Yargıtay 20. Hukuk Dairesinin 03/05/2016 tarihli, 2016/2181 E. 2016/5052 K. Sayılı ilamında: 28.05.2014 tarihinde yürürlüğe giren 6502 sayılı Tüketicinin Korunması Hakkında Kanunun 3. maddesi, tüketici işleminin kapsamını esaslı biçimde değiştirmiş, aynı Kanunun 83/2. maddesi ise “Taraflardan birini tüketicinin oluşturduğu işlemler ile diğer kanunlarda düzenleme yapılması, bu işlemin tüketici işlemi sayılmasını ve bu Kanunun görev ve yetkiye ilişkin hükümlerinin uygulanmasını engellemez.” diyerek kanunun uygulama alanını daha da genişletmiştir.
6502 sayılı Kanunun 3. maddesinde “Tüketici işlemi; eser, taşıma, simsarlık, sigorta, vekalet, bankacılık ve benzeri sözleşmeler de dahil olmak üzere kurulan her türlü sözleşme ve işlemi kapsar.” şeklinde yeniden tanımlanmıştır.
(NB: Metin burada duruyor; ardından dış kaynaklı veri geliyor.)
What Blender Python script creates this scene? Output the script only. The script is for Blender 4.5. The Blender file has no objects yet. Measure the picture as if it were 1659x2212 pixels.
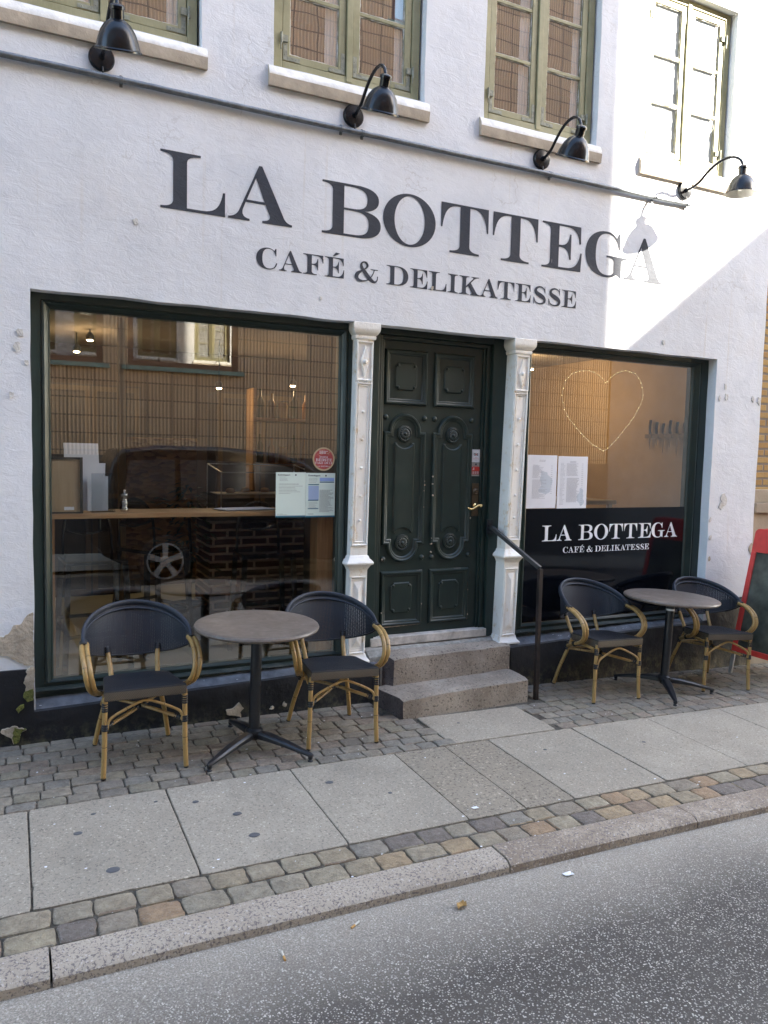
import bpy, bmesh, math, random
from mathutils import Vector, Matrix, noise
from mathutils.geometry import tessellate_polygon
rnd = random.Random(7)
S = bpy.context.scene
C = S.collection
PI = math.pi
R = math.radians

# ------------------------------------------------------------------ camera, world, sun, exposure
cam_d = bpy.data.cameras.new('camera')
cam = bpy.data.objects.new('camera', cam_d); C.objects.link(cam)
cr = Vector((0.8998755753, -0.4355421248, 0.0229566225))
cu = Vector((0.0131083686, 0.0796195425, 0.9967391329))
cb = Vector((-0.4359496756, -0.8966402768, 0.0773569284))
M = Matrix(((cr.x, cu.x, cb.x, 0), (cr.y, cu.y, cb.y, -4.75), (cr.z, cu.z, cb.z, 1.72), (0, 0, 0, 1)))
cam.matrix_world = M
cam_d.sensor_fit = 'HORIZONTAL'; cam_d.sensor_width = 36.0; cam_d.lens = 36.0 * 1661.0 / 1659.0
cam_d.clip_start = 0.05; cam_d.clip_end = 400
S.camera = cam
SUN_DIR = Vector((0.545, -0.45, 0.344)).normalized()      # towards the sun
W = bpy.data.worlds.new('World'); S.world = W; W.use_nodes = True
nt = W.node_tree; nt.nodes.clear()
sky = nt.nodes.new('ShaderNodeTexSky'); sky.sky_type = 'NISHITA'; sky.sun_disc = False
sky.sun_elevation = math.asin(SUN_DIR.z); sky.sun_rotation = math.atan2(SUN_DIR.x, SUN_DIR.y)
sky.air_density = 1.0; sky.dust_density = 1.2; sky.ozone_density = 0.6
bg = nt.nodes.new('ShaderNodeBackground'); bg.inputs[1].default_value = 0.15
wo = nt.nodes.new('ShaderNodeOutputWorld')
nt.links.new(sky.outputs[0], bg.inputs[0]); nt.links.new(bg.outputs[0], wo.inputs[0])
sl = bpy.data.lights.new('sun', 'SUN'); sl.energy = 5.0; sl.angle = R(0.53); sl.color = (1.0, 0.93, 0.80)
sun = bpy.data.objects.new('sun', sl); C.objects.link(sun)
sun.location = (10, -9, 9); sun.rotation_euler = SUN_DIR.to_track_quat('Z', 'Y').to_euler()
S.view_settings.view_transform = 'Standard'; S.view_settings.look = 'None'
S.view_settings.gamma = 1.0; S.view_settings.exposure = 3.1
try:
    S.cycles.max_bounces = 10; S.cycles.glossy_bounces = 6; S.cycles.transparent_max_bounces = 24
    S.cycles.caustics_reflective = False; S.cycles.caustics_refractive = False
    S.cycles.sample_clamp_indirect = 4.0
except Exception: pass

# ------------------------------------------------------------------ helpers
def gz(x, y=0.0):
    """height of the pavement"""
    xc = min(max(x, -3.0), 9.0)
    z = 0.007 - 0.004 * xc - 0.0033 * xc * xc
    if x > 9: z += -0.063 * (x - 9)
    if x < -3: z += 0.0158 * (-(x + 3)) * -1
    return z + 0.025 * max(min(y, 0.0), -8.0)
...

Bu hüküm mülga 4077 sayılı Kanunun 3/h bendindeki tüketici işlemi tanımından daha kapsamlıdır. Bundan böyle 6502 sayılı Kanunun tüketici işlemleri ile tüketiciye yönelik uygulamaların tüketici mahkemelerinde çözümünü öngören 73. maddesi hükmü ile içeriği az yukarda yer alan 83/2. maddesinin açık hükmü nedeniyle yukarda sayılan sözleşme ve işlemler tüketici mahkemesinin görev alanına girmiştir.
Somut olayda davacı vekilinin, davalının, davacı banka ile aralarında imzalanan bireysel müşteri sözleşmesine istinaden kredili mevduat hesabı kredisi açıldığı, yapılan ihtara rağmen borcun ödenmediği, bu nedenle davalı hakkında icra takibi yapıldığı, yapılan takibin davalının itirazı üzerine durduğunu ileri sürerek itirazın iptaline karar verilmesi istemiyle dava açtığı anlaşılmaktadır.
Dava tarihi itibariyle yürürlüğe girmiş olan 6502 sayılı Tüketicinin Korunması Hakkında Kanunun 3, 73/1 ve 83/2 maddeleri uyarınca; “tüketici bireysel ihtiyaç kredi sözleşmelerinden kaynaklanan davalara bakma görevinin tüketici mahkemelerine ait olduğu nazara alındığında, uyuşmazlığın tüketici mahkemesinde görülüp sonuçlandırılması gerekir.” denildiğinden Yargıtay ilamı ışığı altında davanın bireysel İhtiyaç kredisinden olduğu anlaşılmakla mahkememize görevsizliğine ilişkin aşağıdaki hüküm kurulmuştur.
H Ü K Ü M / Yukarıda açıklanan nedenlerle;
1-Mahkememizin görevsizliği nedeniyle davanın usulden REDDİNE,
Mahkememiz kararı kesinleştiğinde ve talep halinde dosyanın görevli ve yetkili bulunan İstanbul Nöbetçi Tüketici Mahkemesine gönderilmesine,
2-HMK’ nun 331/2 maddesi gereğince görevsizlik ve yetkisizlik kararından sonra davaya bir başka mahkemede devam edilmesi halinde yargılama giderleri, harç ve vekalet ücretlerinin o mahkemenin hükmedeceği, gönderme kararından sonra davaya bir başka mahkemede devam edilmemiş ise talep üzerine davanın açıldığı mahkemenin dosya üzerinden bu durumu tespit ile davacıyı yargılama giderlerini ödemeye mahkum edeceği ön görüldüğünden yargılama giderleri, harç ve vekalet ücretleri konusunda bu aşamada bir karar verilmesine yer olmadığına,
3-Bakiye gider avansından karar kesinleştiğinde talep halinde yatıran tarafa iadesine,
Dair, davacı vekilinin yüzüne karşı, davalı tarafın yokluğunda tebliğden itibaren 2 haftalık sürede HMK. 341. maddesi uyarınca istinaf yolu açık olmak üzere karar verildi. 21/03/2018

Katip …
¸e-imzalıdır

Hakim …
¸e-imzalıdır

“Bu belge 5070 Sayılı Kanun hükümlerince elektronik imza ile imzalanmıştır.”